In discussing the degree of materiality of false testimony sufficient to support a charge for perjury, this court in Robinson v. State, 18 Fla. 898, text 899, said: “As to the degree of materiality it is enough if it was circumstantially material, though not in itself sufficient *115to establish the issue. (12 Metcalf, 225). It is not necessary that the false statements should tend directly to prove the issue in order to sustain the indictment. If circumstantially material, or if it tends to support and give credit to a witness in support of the main fact, it is perjury. (Wood v. The State, 59 N. Y. 117; Comm. v. Grant, 116 Mass. 17; State v. Keenan, 8 Richardson’s Rep. (S. C.) 456.) False testimony is deemed material, not only when directly pertinent to the issue tried, but also if it tend to augment or diminish damages, or to impart greater credit to substantial parts of the evidence. The degree of materiality is of no importance. 2 Texas Court of Appeals, Lawrence vs. The State, 479.” Also see the discussion in Brown v. State, 47 Fla. 16, 36 South. Rep. 705. As was held in State v. Brown, 128 Iowa 24, 102 N. W. Rep. 799, “To constitute perjury for false swearing in the trial of a cause the fact sworn to need not be material to the main issue; but if it be conducive to the point in issue or a guide to the court or jury, even though circumstantial, it is perjury.” We would also refer to State v. Day, 100 Mo. 242, 12 S. W. Rep. 365; Wilson v. State, 115 Ga. 206, 41 S. E. Rep. 696, 90 Amer. St. Rep. 104; State v. Park, 57 Kan. 431, 46 Pac. Rep. 715. In this case the lapse of thirteen years did not destroy the materiality of the testimony.

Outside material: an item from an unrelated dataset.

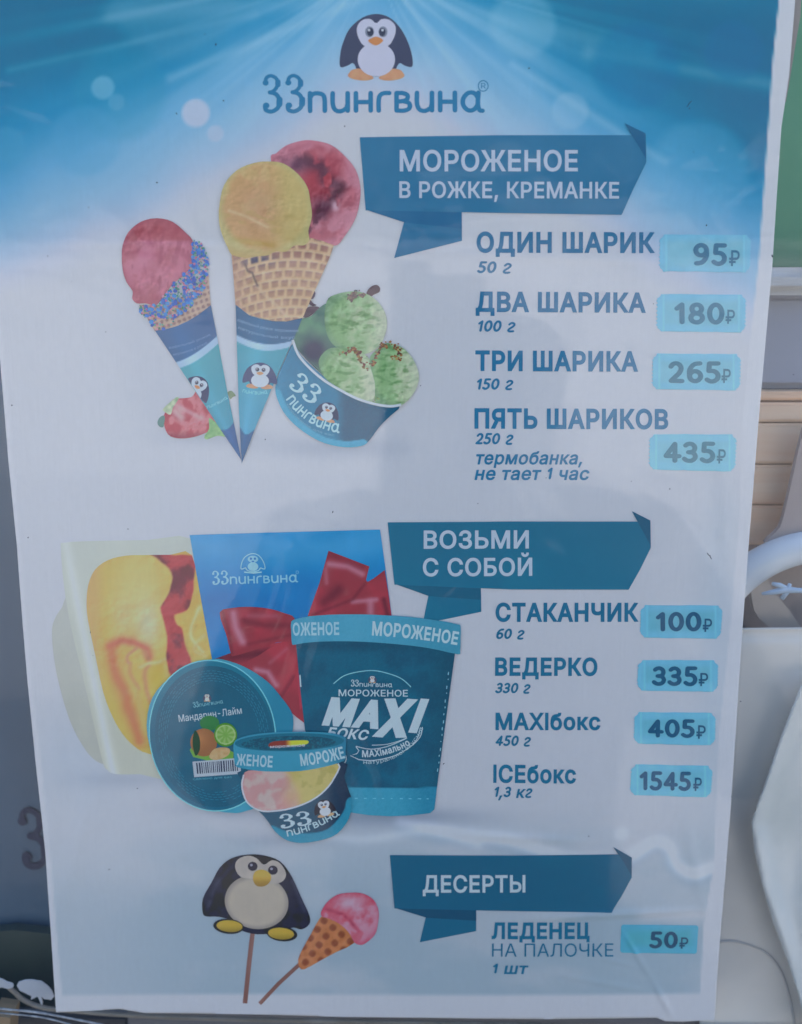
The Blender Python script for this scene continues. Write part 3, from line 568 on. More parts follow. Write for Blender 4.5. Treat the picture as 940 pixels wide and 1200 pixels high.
banner([(457, 1001), (600, 1001), (730, 1000), (740, 1003.6), (740, 1027.5), (728, 1050), (716.6, 1068.5), (600, 1066.5), (462.3, 1063.7)],
       [(462.3, 1063), (558, 1064.6), (558.1, 1078), (499.6, 1074.5)], [(500, 1070), (558, 1064), (558, 1090.3), (492, 1103.6)], [(718, 991), (740, 1003.6), (740, 1026), (731, 1010)],
       [(14, 88, 118), (12, 76, 104), (12, 90, 120), (12, 78, 106)],
       [('ДЕСЕРТЫ', 495.5, 1044, 615.5, 1043.6, 19.3, .035)], 'teal ribbon headed ДЕСЕРТЫ')

# --- item names and weights
def bl(y): return [int(v) for v in (np.interp(y, [280, 560, 720, 1120], [44, 44, 34, 26]), np.interp(y, [280, 560, 720, 1120], [108, 110, 100, 96]), np.interp(y, [280, 560, 720, 1120], [150, 152, 136, 128]))]
for (t, x0, y0, x1, y1, h, d) in [('ОДИН ШАРИК', 558.5, 295, 768, 295.4, 22.2, .055), ('ДВА ШАРИКА', 557.5, 364.3, 757.5, 365.6, 21.6, .055), ('ТРИ ШАРИКА', 557, 433.6, 748.3, 434.6, 21.8, .055),
                                  ('ПЯТЬ ШАРИКОВ', 556, 501, 783.5, 502.2, 21.6, .055), ('СТАКАНЧИК', 580.5, 726.8, 748.5, 727.8, 20.2, .055), ('ВЕДЕРКО', 580, 790, 700, 790.8, 19.4, .055),
                                  ('MAXIбокс', 580.5, 853.6, 703.5, 854, 18.6, .05), ('ICEбокс', 577.8, 915, 674.8, 916, 19.4, .05), ('ЛЕДЕНЕЦ', 576, 1099, 691, 1099.6, 18, .055), ('НА ПАЛОЧКЕ', 576.5, 1120.6, 719, 1121.4, 15.6, .0)]:
    Art(3).text(t, x0, y0, x1, y1, h, bl(y0), d=d).build('item_name', poster)
for (t, x0, y0, x1, y1, h) in [('50 г', 558.5, 320.3, 598, 320.6, 14.6), ('100 г', 558.5, 389, 602.5, 389.4, 14.2), ('150 г', 557, 457, 600, 457, 14), ('250 г', 556.5, 520.8, 600, 521, 14), ('термобанка,', 556, 543.4, 682, 543.8, 14.6),
                               ('не тает 1 час', 556, 561.6, 689.5, 562, 14.6), ('60 г', 580.5, 748.4, 613, 748.6, 13), ('330 г', 579.5, 811.8, 620, 812, 13), ('450 г', 579.5, 873.2, 620.3, 873.6, 13), ('1,3 кг', 577.5, 932.8, 622, 933.4, 13), ('1 шт', 576, 1140.8, 617.5, 1141, 12.4)]:
    Art(3).text(t, x0, y0, x1, y1, h, bl(y0), d=.036, shear=.2).build('item_weight', poster)

# --- price tickets stuck on
def ticket(q, digits, dbox, rbox, label, rim, inner, dig, plain_=False):
    (x0, y0), (x1, y1), (x2, y2), (x3, y3) = q        # tl tr br bl
    def P(u, v): return (x0 * (1 - u) * (1 - v) + x1 * u * (1 - v) + x2 * u * v + x3 * (1 - u) * v, y0 * (1 - u) * (1 - v) + y1 * u * (1 - v) + y2 * u * v + y3 * (1 - u) * v)
    W = x1 - x0; H = y3 - y0; out = []
    if plain_:
        out = [P(.02, 0), P(.98, 0), P(1, .06), P(1, .94), P(.98, 1), P(.02, 1), P(0, .93), P(0, .07)]
    else:
        cx, cy = 6 / W, 6 / H
        jit = random.random
        out += [P(cx + (1 - 2 * cx) * k / 10, .015 * jit()) for k in range(11)]
        def side(u0, sgn, vs): return [P(u0 + sgn * (.0 if k % 2 else 2.6 / W), v) for k, v in enumerate(vs)]
        out += [P(1 - cx * .8, cy * .5), P(1 - cx * .25, cy * .9)] + side(1, -1, np.linspace(cy, 1 - cy, 15)) + [P(1 - cx * .3, 1 - cy * .8), P(1 - cx * .8, 1 - cy * .4)]
        out += [P(1 - cx - (1 - 2 * cx) * k / 10, 1 - .02 * jit()) for k in range(11)]
        out += [P(cx * .8, 1 - cy * .4), P(cx * .3, 1 - cy * .8)] + side(0, 1, np.linspace(1 - cy, cy, 15)) + [P(cx * .25, cy * .9), P(cx * .8, cy * .5)]
    cxm, cym = (x0 + x2) / 2, (y0 + y2) / 2
    def col(x, y):
        u = (x - (x0 + x3) / 2) / W; v = (y - y0) / H
        e = np.minimum(np.minimum(u * W, (1 - u) * W), np.minimum(v * H, (1 - v) * H))
        c = mix(rim, inner, sm(3, 13, e))
        if not plain_:
            c = mix(c, np.array(rim) * 1.08, np.exp(-((u * W - 9) / 1.1) ** 2) * .7); c = mix(c, np.array(rim) * 1.08, np.exp(-(((1 - u) * W - 9) / 1.1) ** 2) * .7)
        return c + (fbm(x, y, 9, 8, 2)[..., None] - .5) * 7
    o = Art(4).patch(out, col, 1.0, sharp=False).build('price_ticket', poster, label)
    m = o.modifiers.new('edge', 'SOLIDIFY'); m.thickness = UNIT * 2.5; m.offset = 1 if o.data.polygons[0].normal.y > 0 else -1
    Art(7).text(digits, *dbox, dig, d=.036).build('price_digits', o)
    Art(7).text('₽', *rbox, dig, d=.02).build('rouble_sign', o)
RIM, INN, DG = (114, 176, 208), (114, 173, 198), (48, 106, 138)
RM2, IN2, DG2 = (98, 162, 194), (92, 156, 182), (18, 82, 116)
RM3, IN3, DG3 = (74, 142, 170), (70, 140, 160), (14, 74, 102)
ticket([(772.7, 274.5), (882, 275), (880.5, 319.5), (772, 318.5)], '95', (812.7, 311.6, 852.5, 312, 27.6), (855, 311.4, 867.3, 311.6, 18), 'pale blue price ticket reading 95₽, topmost', RIM, INN, (58, 110, 144))
ticket([(769.5, 344.3), (876, 345), (875, 390), (769, 389)], '180', (790.5, 380.6, 849.5, 381.2, 27.2), (850.8, 379.2, 861.7, 379.4, 16), 'pale blue price ticket reading 180₽', RIM, INN, (62, 116, 146))
ticket([(764.7, 414), (870, 414.8), (868.5, 458.3), (763.5, 456.8)], '265', (783.5, 449.6, 845, 450, 27), (846, 448.6, 856.7, 448.8, 16), 'pale blue price ticket reading 265₽', RIM, INN, (66, 116, 142))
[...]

We have read the brief of the defendant in connection with the transcript of the record and are of the opinion that he has failed to sustain any of his assignments of error. We think that the evidence is amply sufficient to suport the verdict and no errors either of law or procedure have been pointed out to us which would warrant a reversal, therefore the judgment must be affirmed.

Taylor, C. J. and Cockrell, Whitfield and Ellis JJ. concur.